On Lu, 09 iun 14, 09:30:01, Steve Litt wrote:
> 
> I look forward to hearing how other people do or don't work with
> PulseAudio (and ALSA) in this thread.

I'll try to explain it simply, but I have a feeling this will turn out 
quite long:

ALSA (Advanced Linux Sound Architecture) is the kernel driver part plus 
a library.

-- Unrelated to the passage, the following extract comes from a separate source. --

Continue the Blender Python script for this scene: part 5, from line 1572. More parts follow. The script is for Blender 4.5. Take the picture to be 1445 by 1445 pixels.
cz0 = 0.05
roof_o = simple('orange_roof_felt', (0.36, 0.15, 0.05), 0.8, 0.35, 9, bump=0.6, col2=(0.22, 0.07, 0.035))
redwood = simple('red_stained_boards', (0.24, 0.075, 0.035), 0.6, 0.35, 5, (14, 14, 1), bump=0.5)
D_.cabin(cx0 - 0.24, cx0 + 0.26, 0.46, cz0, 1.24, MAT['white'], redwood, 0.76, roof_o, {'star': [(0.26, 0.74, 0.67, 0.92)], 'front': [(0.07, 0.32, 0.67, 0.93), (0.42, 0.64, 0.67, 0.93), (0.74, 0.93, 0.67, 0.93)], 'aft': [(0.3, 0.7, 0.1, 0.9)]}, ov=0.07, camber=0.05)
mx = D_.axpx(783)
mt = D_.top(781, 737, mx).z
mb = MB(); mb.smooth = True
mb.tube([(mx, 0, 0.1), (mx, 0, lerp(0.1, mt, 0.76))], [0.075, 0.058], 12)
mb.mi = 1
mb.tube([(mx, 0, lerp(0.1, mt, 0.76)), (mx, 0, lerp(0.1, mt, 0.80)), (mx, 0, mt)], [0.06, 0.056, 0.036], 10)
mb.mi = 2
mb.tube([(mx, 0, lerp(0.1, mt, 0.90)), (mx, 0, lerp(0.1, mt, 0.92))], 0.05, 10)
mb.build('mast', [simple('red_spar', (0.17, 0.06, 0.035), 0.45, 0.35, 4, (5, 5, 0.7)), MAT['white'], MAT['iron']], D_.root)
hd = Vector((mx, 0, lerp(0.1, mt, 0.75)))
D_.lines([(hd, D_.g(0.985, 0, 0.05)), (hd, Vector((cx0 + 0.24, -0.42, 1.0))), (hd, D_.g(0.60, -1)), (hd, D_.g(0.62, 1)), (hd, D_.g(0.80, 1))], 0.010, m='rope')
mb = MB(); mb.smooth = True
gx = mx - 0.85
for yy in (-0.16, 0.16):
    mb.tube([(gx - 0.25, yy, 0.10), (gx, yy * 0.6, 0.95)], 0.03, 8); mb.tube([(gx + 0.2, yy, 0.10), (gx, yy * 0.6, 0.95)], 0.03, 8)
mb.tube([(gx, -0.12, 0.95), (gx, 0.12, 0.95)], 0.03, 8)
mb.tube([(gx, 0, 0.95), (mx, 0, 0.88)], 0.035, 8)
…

In an ideal world it would be all you need to have sound, 
but:

 - by default ALSA would not do software mixing (and most consumer grade 
   sound cards don't have a hardware mixer)
 - the dmix plugin had (still has?) various quirks and limitations and 
   for a long time was not enabled by default

Because of this in addition to ALSA on most systems one would also need 
a sound server to do software mixing: aRts for KDE, esd for Gnome, JACK 
for profesional audio (Ralf's domain).

Unfortunately at this point http://xkcd.com/927/ happened, so instead of 
taking one (JACK would have been a good idea probably) and improving it 
to do whatever was missing some guy(s) thought it would be a good idea 
to create a new sound server (pulseaudio).

The good:
- aRts and esd died
- most (all) user applications now have native pulseaudio support, so 
  the fake ALSA sink that is used for programs without pulseaudio 
  support will probably go away soon.
- pulseaudio has interesting additional features, some of them even 
  useful >:)

The bad:
- it adds complexity, especially now that ALSA + dmix mostly works for 
  the common use (have two applications play sounds at the same time)
- when it doesn't work it's difficult to find out why.
- it's not performant enough to also replace JACK. Professional audio is 
  probably not pulseaudio's goal, but if we've got to have a sound 
  server I'd rather we had only one that works properly for all use 
  cases.

The ugly:
- sound not working seems to be happening especially when pulseaudio is 
  installed afterwards (e.g. as dependency of a new application) as 
  opposed to new installations. Since removing it quite often magically 
  makes sound work again not many people bother to understand what 
  happened or even just file (useful) bug reports.